Accurate demographics of atheism are difficult to obtain since conceptions of atheism vary across different cultures and languages from being an active concept to being unimportant or not developed. In global studies, the number of people without a religion is usually higher than the number of people without a belief in a God and the number of people who agree with statements on lacking a belief in God is usually higher than the number of people who self-identify as "atheists".
According to sociologist Phil Zuckerman, broad estimates of those who have an absence of belief in a God range from 500 to 750 million people worldwide. Other estimates state that there are 200 million to 240 million self-identified atheists worldwide, with China and Russia being major contributors to those figures. According to sociologists Ariela Keysar and Juhem Navarro-Rivera's review of numerous global studies on atheism, there are 450 to 500 million positive atheists and agnostics worldwide (7% of the world's population), with China having the most atheists in the world (200 million convinced atheists).
Of the global atheist and non-religious population, 76% reside in Asia and the Pacific, while the remainder reside in Europe (12%), North America (5%), Latin America and the Caribbean (4%), sub-Saharan Africa (2%) and the Middle East and North Africa (less than 1%). The prevalence of atheism in Africa and South America typically falls below 10%. According to the Pew Research Center's 2012 global study of 230 countries and territories, 16% of the world's population is not affiliated with a religion, while 84% are affiliated. Furthermore, the global study noted that many of the unaffiliated, which include atheists and agnostics, still have various religious beliefs and practices.
Historical records of atheist philosophy span several millennia. Atheistic schools are found in early Indian thought and have existed from the times of the historical Vedic religion. Western atheism has its roots in pre-Socratic Greek philosophy, but did not emerge as a distinct world-view until the late Enlightenment.

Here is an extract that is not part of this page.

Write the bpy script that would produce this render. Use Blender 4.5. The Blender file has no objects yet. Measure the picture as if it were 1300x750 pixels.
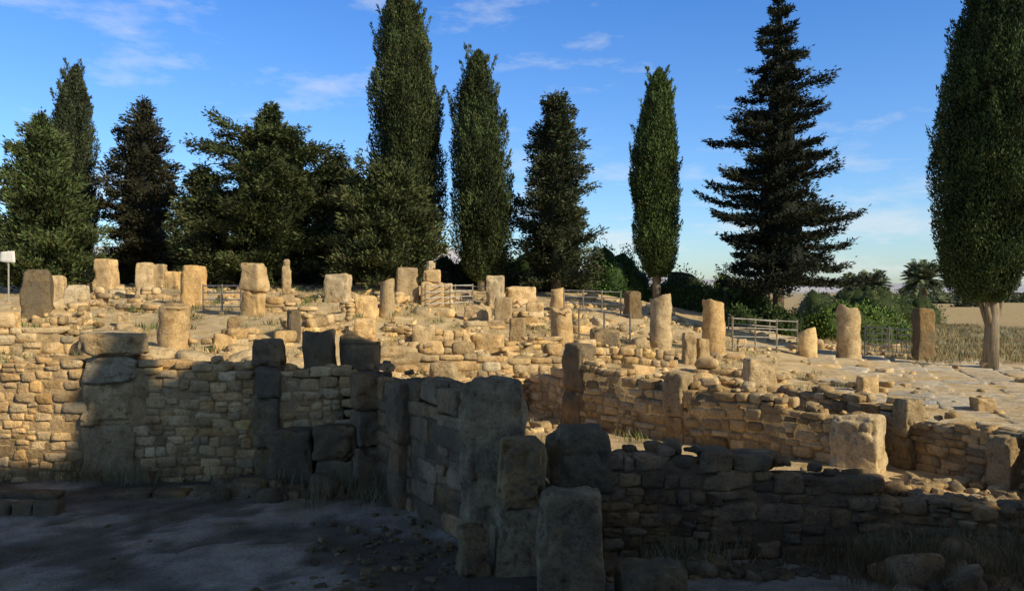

Discrepancies exist among sources as to how atheist and religious demographics are changing. Social scientific assessment of the extent of "atheism" in various populations is problematic because in most of the world outside of Europe and East Asia many populations for the most part are believers in either a monotheistic or polytheistic system. However, questions to assess non-belief often take the form of any negation of the prevailing belief rather than an assertion of positive atheism and these will then be accounted accurately to rising "atheism". According to the 2012 WIN/Gallup International Survey, the number of atheists is on the rise across the world, with religiosity generally declining. However, other global studies have indicated that global atheism may be in decline due to irreligious countries having the lowest birth rates in the world and religious countries having higher birth rates in general.